2) Men and women cannot truly be friends.
3) Magnum P.I. was a badass.
4) Clothing, hair, and home decor in the 80’s was extremely misguided and should never be replicated.
If we remember these things, the world will be a greater place.


  1. Ah, the 80s. Love your pics! LOL

    Have fun at your husband’s party. My husband’s is next weekend and I can’t wait. I love getting to get dressed up!

  2. Are you kidding? You were adorable.
    We had that couch in the late 90s. Bill’s grandma passed hers onto us. WHen we moved, we tried to donate it to the Salvation Army and THEY TURNED IT DOWN.
    I watched MAgnum PI from a very, very young easily influenced age because it apparently didn’t occur to parents in the 80s to supervise tv.
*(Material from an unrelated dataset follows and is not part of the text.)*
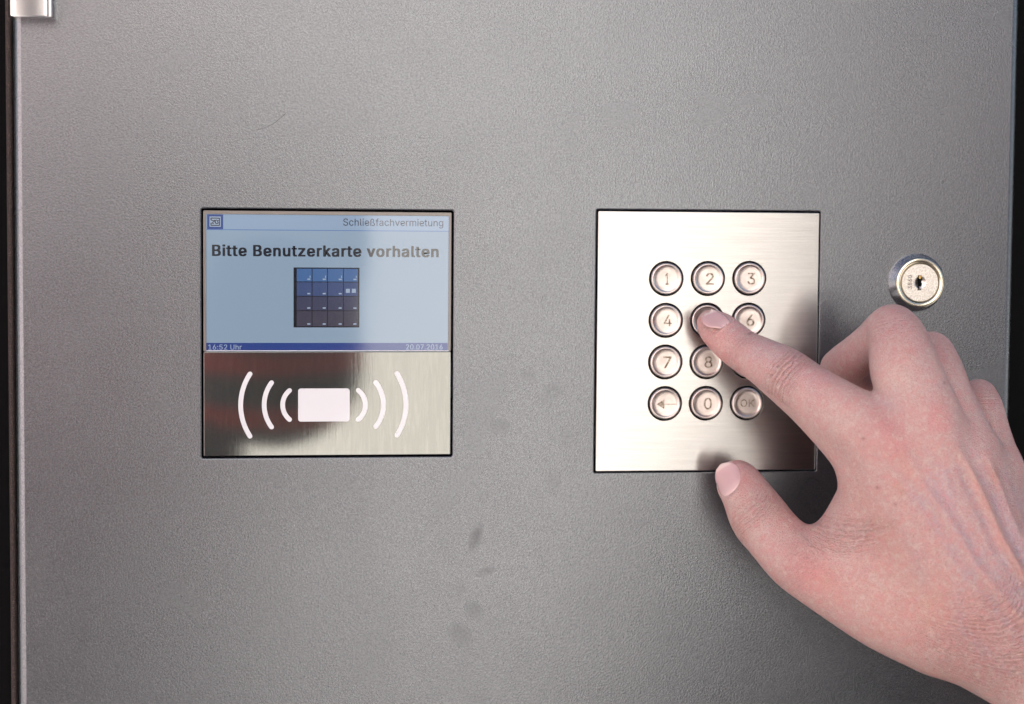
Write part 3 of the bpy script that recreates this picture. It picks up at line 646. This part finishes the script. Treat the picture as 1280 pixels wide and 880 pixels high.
def nets(f, lo, hi, s, bs=8):
    n = [int(np.ceil((hi[i]-lo[i])/s/bs))*bs for i in range(3)]
    nb = [k//bs for k in n]
    g = np.stack(np.meshgrid(*[lo[i]+(np.arange(nb[i])+.5)*bs*s for i in range(3)], indexing='ij'), -1).reshape(-1, 3).astype(np.float32)
    dc = f(g).reshape(nb)
    act = np.abs(dc) < bs*s*1.05+1.2
    V = np.repeat(np.repeat(np.repeat(dc, bs, 0), bs, 1), bs, 2).astype(np.float32)
    idx = np.argwhere(act)
    off = np.stack(np.meshgrid(*[np.arange(bs)]*3, indexing='ij'), -1).reshape(-1, 3)
    for k in range(0, len(idx), 400):
        ii = (idx[k:k+400, None, :]*bs+off[None]).reshape(-1, 3)
        V[ii[:, 0], ii[:, 1], ii[:, 2]] = f((np.array(lo)+(ii+.5)*s).astype(np.float32))
    V[0]=1;V[-1]=1;V[:,0]=1;V[:,-1]=1;V[:,:,0]=1;V[:,:,-1]=1
    S = V < 0
    c = [slice(0, -1), slice(1, None)]
    cnt = np.zeros([k-1 for k in n], np.int8)
    for a in (0, 1):
        for b in (0, 1):
            for d in (0, 1): cnt += S[c[a], c[b], c[d]]
    cell = np.argwhere((cnt > 0) & (cnt < 8))
    vid = -np.ones([k-1 for k in n], np.int32); vid[tuple(cell.T)] = np.arange(len(cell))
    acc = np.zeros((len(cell), 3)); num = np.zeros(len(cell))
    for ax in range(3):
        o1, o2 = [i for i in range(3) if i != ax]
        for a in (0, 1):
            for b in (0, 1):
                p = cell.copy(); p[:, o1] += a; p[:, o2] += b; q = p.copy(); q[:, ax] += 1
                v0 = V[tuple(p.T)]; v1 = V[tuple(q.T)]; m = (v0 < 0) != (v1 < 0)
                t = v0[m]/(v0[m]-v1[m]); x = p[m].astype(float); x[:, ax] += t
                acc[m] += x; num[m] += 1
    vert = (np.array(lo)+(acc/num[:, None]+.5)*s).astype(np.float32)
    F = []
    for ax in range(3):
        o1, o2 = [(1, 2), (2, 0), (0, 1)][ax]
        sl0 = [slice(None)]*3; sl1 = [slice(None)]*3; sl0[ax] = slice(0, -1); sl1[ax] = slice(1, None)
        A = S[tuple(sl0)]; B = S[tuple(sl1)]
        e = np.argwhere(A != B); e = e[(e[:, o1] > 0) & (e[:, o2] > 0)]
        inside = A[tuple(e.T)]
        def g(d1, d2):
            q = e.copy(); q[:, o1] -= d1; q[:, o2] -= d2; return vid[tuple(q.T)]
        f4 = np.stack([g(1, 1), g(0, 1), g(0, 0), g(1, 0)], 1)
        f4[~inside] = f4[~inside][:, ::-1]
        F.append(f4)
    F = np.concatenate(F); F = F[(F >= 0).all(1)]
    for _ in range(2):      # settle on the surface
        d = f(vert); e = .15
        gr = np.stack([(f(vert+np.eye(3, dtype=np.float32)[i]*e)-d)/e for i in range(3)], 1)
        vert = vert-gr*(d/np.maximum((gr**2).sum(1), .3))[:, None]*.8
    return vert, F, gr/np.linalg.norm(gr, axis=1)[:, None]
LO = (52, 1.5, -150); HI = (225, 96, 22)
FLIP = True; NAIL_UP = .12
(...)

  3. I think there’s no era that won’t look horrible in hindsight.

  4. Oh fuck off. You look perfectly darling in that school picture – if you took the glasses off you could have gotten pregnant at 14 too (sorry, now I’m referencing what someone just told you on Twitter which is probably not cool). Also, my hair looks not unlike that right now so fuck off again. Also, I ugly-laughed at the scene with the moustached guy in the bar. Also, my Dad’s moustache still rocks so fuck off AGAIN again. Also, sorry I keep telling you to fuck off but you’re unreasonably moustache-discriminatory and my head has been hurting like a motherfucker SINCE MONDAY. Have fun at the party, you in your slinky dress with your perfect little yoga ass. And now I must tell you, lovingly, to fuck off again. Moderate this, baby!

  5. And you know what’s nuts, is it WILL come around again. It WILL. Glasses got small and round and invisible, and now they’re dressy and obvious and rectangular, and soon they will start getting larger. And I will wish I hadn’t gotten rid of my ankle-length denim skirt (which I wore with hi-tops).

  6. Then I read Bibliomama’s comment. OMG FUNNY. On a roll, Bibliomama!

  7. Um, yes. Too much coffee. 🙂

    Right this minute, I am listening to the Muppets/John Denver Christmas album. Speaking of the late 70s early 80s. Good times.

  8. Bibliomama’s comment is awesome! Fuck off, indeed. You are such a cutie. 80s decor was/is as ugly as fuck.

    (my iPod just autocorrected fuck as ‘fick’ — WTF?)

    Awesome use of camel toe, btw! I loved Magnum, but why the hell did he continue to commemorate his father’s death by going off alone. Every fucking to time something bad happened!

    Enjoy the party.

  9. My husband’s Christmas party is next weekend. It involves a hotel room. RAWR. Even though I am now 40,000 weeks pregnant and thus will probably just spend the night grumbling because the bed won’t be *my* bed and thus, inferior.

    This post cracked my shit up all over the place. In my grade eight yearbook picture I had enormous, dark-rimmed glasses – and they were bent, so crooked on my face! how fucking awesome and hawt is that!! – and a dark pink oversized Wind River sweatshirt. With the big logo. No wonder I was anorexic, wearing everything five sizes too big will ACTUALLY MAKE YOU LOOK FAT EVEN WHEN YOU’RE NOT.

  10. How much coffee have you had today? We didn’t have that couch (we had one equally as horrible) but we did have a knit blanket like the one on the couch! My Mom used to knit them the one we had was beige, brown and peach. When I moved out my Mom knit me a purple one.

  11. My grandma still wears glasses like those. How bad is that?